Spencer praises such efforts but stressed that African-Americans should not stop with reworking old hymns. They should also compose new songs that are liberating--songs like the “freedom songs” that nurtured the common dream during the civil rights era, he said.

Martin Luther King Jr., the slain civil rights activist, knew their importance well. He explained in his book, “Why We Can’t Wait” (Mentor, 1964), that the important part of the mass meetings for black and white activists were the freedom songs.

And Wyatt T. Walker, one of the leading proponents of black worship, wrote in his book “Somebody’s Calling My Name” (Judson Press 1979): “The entire nonviolent movement was religious in tone, and the music did much to reflect and reinforce the religious base on which it stood. In the course of its development, the movement drew into its wake many people who were non-religious, irreligious and anti-religious, but singing freedom songs for them and for others of diverse persuasions was a means of comfortable participation.

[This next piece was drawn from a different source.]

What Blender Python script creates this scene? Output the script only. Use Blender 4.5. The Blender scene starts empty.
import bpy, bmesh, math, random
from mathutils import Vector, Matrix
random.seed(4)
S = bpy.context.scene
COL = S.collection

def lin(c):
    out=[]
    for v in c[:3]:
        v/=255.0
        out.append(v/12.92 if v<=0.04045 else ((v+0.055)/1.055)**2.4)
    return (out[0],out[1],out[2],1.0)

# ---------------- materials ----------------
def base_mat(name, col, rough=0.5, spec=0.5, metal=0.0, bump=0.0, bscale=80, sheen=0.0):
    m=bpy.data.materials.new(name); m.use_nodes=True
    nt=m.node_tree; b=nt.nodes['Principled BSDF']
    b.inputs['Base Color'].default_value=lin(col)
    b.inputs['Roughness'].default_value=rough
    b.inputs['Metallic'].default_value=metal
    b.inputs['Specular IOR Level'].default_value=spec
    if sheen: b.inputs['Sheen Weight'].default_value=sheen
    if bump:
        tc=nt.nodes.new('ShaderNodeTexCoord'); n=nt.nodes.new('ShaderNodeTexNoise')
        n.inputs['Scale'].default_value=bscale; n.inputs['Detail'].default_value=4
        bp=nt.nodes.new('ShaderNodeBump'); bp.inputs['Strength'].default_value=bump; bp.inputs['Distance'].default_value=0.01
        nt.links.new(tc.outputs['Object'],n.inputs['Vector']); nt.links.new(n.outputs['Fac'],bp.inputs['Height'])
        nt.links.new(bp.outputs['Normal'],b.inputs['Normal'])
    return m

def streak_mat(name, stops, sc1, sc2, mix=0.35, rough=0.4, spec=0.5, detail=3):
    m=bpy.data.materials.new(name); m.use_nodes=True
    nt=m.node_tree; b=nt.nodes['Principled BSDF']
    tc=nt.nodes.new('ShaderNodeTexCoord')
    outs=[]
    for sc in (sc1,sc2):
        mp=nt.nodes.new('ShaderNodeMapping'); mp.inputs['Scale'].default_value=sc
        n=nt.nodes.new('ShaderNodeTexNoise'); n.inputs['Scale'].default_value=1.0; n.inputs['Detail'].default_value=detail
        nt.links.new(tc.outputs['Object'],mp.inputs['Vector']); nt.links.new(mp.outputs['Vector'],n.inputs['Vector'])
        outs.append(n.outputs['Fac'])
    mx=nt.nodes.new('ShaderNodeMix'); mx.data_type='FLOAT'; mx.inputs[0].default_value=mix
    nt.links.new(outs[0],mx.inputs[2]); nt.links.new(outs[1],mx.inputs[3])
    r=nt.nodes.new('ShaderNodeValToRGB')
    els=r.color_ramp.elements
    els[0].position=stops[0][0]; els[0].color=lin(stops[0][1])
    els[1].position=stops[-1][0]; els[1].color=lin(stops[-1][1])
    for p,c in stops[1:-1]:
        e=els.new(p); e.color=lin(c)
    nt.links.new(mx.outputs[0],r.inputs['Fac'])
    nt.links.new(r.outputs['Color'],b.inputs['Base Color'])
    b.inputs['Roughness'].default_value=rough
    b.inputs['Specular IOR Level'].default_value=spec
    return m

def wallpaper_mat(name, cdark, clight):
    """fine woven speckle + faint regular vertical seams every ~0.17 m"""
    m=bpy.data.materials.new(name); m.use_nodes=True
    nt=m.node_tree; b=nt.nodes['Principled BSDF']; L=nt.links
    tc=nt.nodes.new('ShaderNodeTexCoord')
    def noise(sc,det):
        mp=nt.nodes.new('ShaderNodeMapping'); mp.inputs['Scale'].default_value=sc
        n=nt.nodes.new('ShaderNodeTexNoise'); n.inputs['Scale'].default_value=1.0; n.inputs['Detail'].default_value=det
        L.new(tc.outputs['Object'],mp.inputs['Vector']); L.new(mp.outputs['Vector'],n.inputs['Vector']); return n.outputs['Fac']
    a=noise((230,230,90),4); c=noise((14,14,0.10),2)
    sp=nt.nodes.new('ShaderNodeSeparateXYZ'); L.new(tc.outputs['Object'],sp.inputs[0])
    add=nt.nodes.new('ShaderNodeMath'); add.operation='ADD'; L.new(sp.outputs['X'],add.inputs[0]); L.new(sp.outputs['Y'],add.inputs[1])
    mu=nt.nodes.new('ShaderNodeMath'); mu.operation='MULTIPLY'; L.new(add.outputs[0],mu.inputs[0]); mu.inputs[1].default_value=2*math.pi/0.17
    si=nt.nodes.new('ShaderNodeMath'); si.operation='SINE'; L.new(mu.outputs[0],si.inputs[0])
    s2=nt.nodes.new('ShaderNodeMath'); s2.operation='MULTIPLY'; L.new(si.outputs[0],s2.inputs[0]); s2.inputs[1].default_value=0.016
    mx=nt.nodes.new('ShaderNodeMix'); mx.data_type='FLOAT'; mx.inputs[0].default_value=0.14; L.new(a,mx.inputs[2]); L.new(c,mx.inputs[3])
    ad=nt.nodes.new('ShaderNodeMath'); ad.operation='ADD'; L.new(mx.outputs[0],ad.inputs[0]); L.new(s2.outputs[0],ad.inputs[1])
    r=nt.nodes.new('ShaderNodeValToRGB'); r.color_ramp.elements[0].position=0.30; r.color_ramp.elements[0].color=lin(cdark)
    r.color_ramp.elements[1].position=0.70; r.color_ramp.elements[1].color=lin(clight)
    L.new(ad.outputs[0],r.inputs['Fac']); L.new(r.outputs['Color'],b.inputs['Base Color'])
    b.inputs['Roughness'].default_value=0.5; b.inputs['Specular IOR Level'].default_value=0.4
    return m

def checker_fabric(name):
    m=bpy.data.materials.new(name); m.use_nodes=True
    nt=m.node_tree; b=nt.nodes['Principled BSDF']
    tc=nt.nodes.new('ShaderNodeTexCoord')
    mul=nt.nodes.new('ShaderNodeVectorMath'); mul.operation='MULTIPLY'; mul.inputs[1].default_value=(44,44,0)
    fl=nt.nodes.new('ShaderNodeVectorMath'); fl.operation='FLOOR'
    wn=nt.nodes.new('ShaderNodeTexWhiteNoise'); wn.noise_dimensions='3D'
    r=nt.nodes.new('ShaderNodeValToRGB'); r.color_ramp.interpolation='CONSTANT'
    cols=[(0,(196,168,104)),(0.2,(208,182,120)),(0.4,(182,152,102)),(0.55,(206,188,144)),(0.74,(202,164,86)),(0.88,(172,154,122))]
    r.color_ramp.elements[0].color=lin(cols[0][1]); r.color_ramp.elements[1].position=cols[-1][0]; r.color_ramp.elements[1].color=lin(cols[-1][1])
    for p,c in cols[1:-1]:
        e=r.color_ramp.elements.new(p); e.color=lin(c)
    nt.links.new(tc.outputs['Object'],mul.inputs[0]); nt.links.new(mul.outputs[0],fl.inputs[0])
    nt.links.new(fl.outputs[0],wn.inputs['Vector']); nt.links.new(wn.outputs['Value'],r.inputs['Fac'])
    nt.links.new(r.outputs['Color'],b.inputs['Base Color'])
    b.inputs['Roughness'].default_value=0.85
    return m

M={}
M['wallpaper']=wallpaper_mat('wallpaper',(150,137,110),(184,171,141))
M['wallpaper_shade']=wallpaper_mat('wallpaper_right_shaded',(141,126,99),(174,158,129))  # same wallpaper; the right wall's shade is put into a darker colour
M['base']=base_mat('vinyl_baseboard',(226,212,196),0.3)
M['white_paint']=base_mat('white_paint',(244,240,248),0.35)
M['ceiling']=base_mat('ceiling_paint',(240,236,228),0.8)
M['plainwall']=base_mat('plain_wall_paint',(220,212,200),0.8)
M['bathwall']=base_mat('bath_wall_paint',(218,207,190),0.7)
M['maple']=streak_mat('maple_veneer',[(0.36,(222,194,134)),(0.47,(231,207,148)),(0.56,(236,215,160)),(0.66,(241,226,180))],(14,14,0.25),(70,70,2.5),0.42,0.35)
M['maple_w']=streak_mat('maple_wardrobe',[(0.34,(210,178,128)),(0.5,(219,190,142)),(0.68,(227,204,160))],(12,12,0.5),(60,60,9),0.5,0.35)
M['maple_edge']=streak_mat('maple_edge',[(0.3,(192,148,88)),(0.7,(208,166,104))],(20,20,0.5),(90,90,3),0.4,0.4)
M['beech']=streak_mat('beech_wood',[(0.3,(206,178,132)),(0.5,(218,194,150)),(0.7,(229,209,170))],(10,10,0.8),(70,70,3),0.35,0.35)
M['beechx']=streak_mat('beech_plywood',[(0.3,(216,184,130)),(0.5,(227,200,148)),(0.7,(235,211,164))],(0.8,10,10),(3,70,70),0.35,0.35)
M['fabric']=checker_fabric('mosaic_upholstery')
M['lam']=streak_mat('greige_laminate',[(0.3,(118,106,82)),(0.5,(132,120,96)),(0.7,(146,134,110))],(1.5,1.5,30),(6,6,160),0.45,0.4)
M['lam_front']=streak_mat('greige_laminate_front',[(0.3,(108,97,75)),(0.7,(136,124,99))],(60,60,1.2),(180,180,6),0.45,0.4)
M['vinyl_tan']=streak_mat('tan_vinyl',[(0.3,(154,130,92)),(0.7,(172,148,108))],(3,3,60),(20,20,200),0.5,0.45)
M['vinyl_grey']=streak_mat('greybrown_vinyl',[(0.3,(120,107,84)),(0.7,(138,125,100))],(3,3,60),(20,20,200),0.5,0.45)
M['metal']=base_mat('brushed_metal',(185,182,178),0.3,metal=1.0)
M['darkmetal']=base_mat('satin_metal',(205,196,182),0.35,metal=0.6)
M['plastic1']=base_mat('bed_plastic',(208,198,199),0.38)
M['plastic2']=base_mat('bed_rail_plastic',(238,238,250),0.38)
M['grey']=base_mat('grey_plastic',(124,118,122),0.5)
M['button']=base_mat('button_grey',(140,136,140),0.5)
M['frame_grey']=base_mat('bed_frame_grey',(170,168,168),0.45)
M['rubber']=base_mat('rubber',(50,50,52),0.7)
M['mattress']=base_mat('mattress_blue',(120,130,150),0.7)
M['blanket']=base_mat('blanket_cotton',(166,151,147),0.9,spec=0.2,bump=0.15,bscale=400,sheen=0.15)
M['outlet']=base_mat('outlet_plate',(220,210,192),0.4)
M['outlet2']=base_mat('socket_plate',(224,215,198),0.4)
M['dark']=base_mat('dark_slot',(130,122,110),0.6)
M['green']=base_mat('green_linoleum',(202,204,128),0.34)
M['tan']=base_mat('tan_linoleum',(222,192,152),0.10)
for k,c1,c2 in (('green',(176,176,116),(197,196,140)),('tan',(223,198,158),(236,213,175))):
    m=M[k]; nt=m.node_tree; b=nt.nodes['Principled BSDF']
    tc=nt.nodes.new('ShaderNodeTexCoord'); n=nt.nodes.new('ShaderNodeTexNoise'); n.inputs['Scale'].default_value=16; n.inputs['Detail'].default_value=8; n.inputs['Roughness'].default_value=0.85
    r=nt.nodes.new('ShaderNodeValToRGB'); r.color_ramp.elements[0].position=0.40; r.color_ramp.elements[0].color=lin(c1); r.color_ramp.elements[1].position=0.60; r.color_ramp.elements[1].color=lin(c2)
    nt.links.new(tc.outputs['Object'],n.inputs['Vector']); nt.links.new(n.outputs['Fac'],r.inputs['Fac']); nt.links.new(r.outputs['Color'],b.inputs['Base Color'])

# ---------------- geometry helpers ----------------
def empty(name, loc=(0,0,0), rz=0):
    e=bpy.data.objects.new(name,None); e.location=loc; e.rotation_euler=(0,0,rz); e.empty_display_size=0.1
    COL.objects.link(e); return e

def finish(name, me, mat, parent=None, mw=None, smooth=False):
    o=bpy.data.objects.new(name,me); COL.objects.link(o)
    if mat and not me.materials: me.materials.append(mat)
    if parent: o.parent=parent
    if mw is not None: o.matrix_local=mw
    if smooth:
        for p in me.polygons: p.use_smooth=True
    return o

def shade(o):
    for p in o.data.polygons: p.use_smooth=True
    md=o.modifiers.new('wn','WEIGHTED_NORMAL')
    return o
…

Most black historians and hymnologists say the wave of the future is building black pride by bonding blacks more closely to their musical past--a revival of black sacred song, old and new, folk and composed, rural and urban.

“It is in a real sense the song of the people,” wrote Sister Thea Bowman in an introduction in African-American Catholic Hymnal. “The music comes from a people who share and claim a common history, common experience, common oppression, common values, hopes, dreams and visions.”